INFORMATION SUPPLIED:

- - - - -

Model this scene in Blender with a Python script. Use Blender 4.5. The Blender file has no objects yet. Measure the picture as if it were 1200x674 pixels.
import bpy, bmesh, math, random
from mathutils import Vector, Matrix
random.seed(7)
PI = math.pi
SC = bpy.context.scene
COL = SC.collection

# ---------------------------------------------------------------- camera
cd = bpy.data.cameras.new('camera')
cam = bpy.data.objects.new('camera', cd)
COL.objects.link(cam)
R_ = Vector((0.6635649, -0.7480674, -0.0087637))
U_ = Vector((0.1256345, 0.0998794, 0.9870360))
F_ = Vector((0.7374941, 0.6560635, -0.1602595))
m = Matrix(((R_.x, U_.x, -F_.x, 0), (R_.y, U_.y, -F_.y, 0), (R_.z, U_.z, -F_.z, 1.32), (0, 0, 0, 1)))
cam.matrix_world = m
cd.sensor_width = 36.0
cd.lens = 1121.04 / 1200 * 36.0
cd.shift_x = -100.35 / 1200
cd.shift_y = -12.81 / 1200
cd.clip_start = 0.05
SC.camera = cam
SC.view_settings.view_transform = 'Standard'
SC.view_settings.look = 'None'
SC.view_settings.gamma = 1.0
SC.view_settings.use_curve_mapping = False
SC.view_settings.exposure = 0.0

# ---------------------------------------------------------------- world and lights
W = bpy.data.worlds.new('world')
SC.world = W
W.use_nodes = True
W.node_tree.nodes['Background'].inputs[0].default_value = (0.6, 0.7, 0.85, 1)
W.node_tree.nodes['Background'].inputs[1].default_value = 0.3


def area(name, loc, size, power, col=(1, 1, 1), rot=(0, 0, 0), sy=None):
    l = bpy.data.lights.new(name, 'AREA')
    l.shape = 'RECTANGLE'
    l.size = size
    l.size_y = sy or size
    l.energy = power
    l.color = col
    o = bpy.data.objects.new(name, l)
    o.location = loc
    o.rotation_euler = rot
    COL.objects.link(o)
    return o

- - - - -

OBJECTIVE:
Transcribe the material exactly as it reads.

PROBLEM SOLUTION:
Model this scene in Blender with a Python script. Use Blender 4.5. The Blender file has no objects yet. Measure the picture as if it were 1200x674 pixels.
import bpy, bmesh, math, random
from mathutils import Vector, Matrix
random.seed(7)
PI = math.pi
SC = bpy.context.scene
COL = SC.collection

# ---------------------------------------------------------------- camera
cd = bpy.data.cameras.new('camera')
cam = bpy.data.objects.new('camera', cd)
COL.objects.link(cam)
R_ = Vector((0.6635649, -0.7480674, -0.0087637))
U_ = Vector((0.1256345, 0.0998794, 0.9870360))
F_ = Vector((0.7374941, 0.6560635, -0.1602595))
m = Matrix(((R_.x, U_.x, -F_.x, 0), (R_.y, U_.y, -F_.y, 0), (R_.z, U_.z, -F_.z, 1.32), (0, 0, 0, 1)))
cam.matrix_world = m
cd.sensor_width = 36.0
cd.lens = 1121.04 / 1200 * 36.0
cd.shift_x = -100.35 / 1200
cd.shift_y = -12.81 / 1200
cd.clip_start = 0.05
SC.camera = cam
SC.view_settings.view_transform = 'Standard'
SC.view_settings.look = 'None'
SC.view_settings.gamma = 1.0
SC.view_settings.use_curve_mapping = False
SC.view_settings.exposure = 0.0

# ---------------------------------------------------------------- world and lights
W = bpy.data.worlds.new('world')
SC.world = W
W.use_nodes = True
W.node_tree.nodes['Background'].inputs[0].default_value = (0.6, 0.7, 0.85, 1)
W.node_tree.nodes['Background'].inputs[1].default_value = 0.3


def area(name, loc, size, power, col=(1, 1, 1), rot=(0, 0, 0), sy=None):
    l = bpy.data.lights.new(name, 'AREA')
    l.shape = 'RECTANGLE'
    l.size = size
    l.size_y = sy or size
    l.energy = power
    l.color = col
    o = bpy.data.objects.new(name, l)
    o.location = loc
    o.rotation_euler = rot
    COL.objects.link(o)
    return o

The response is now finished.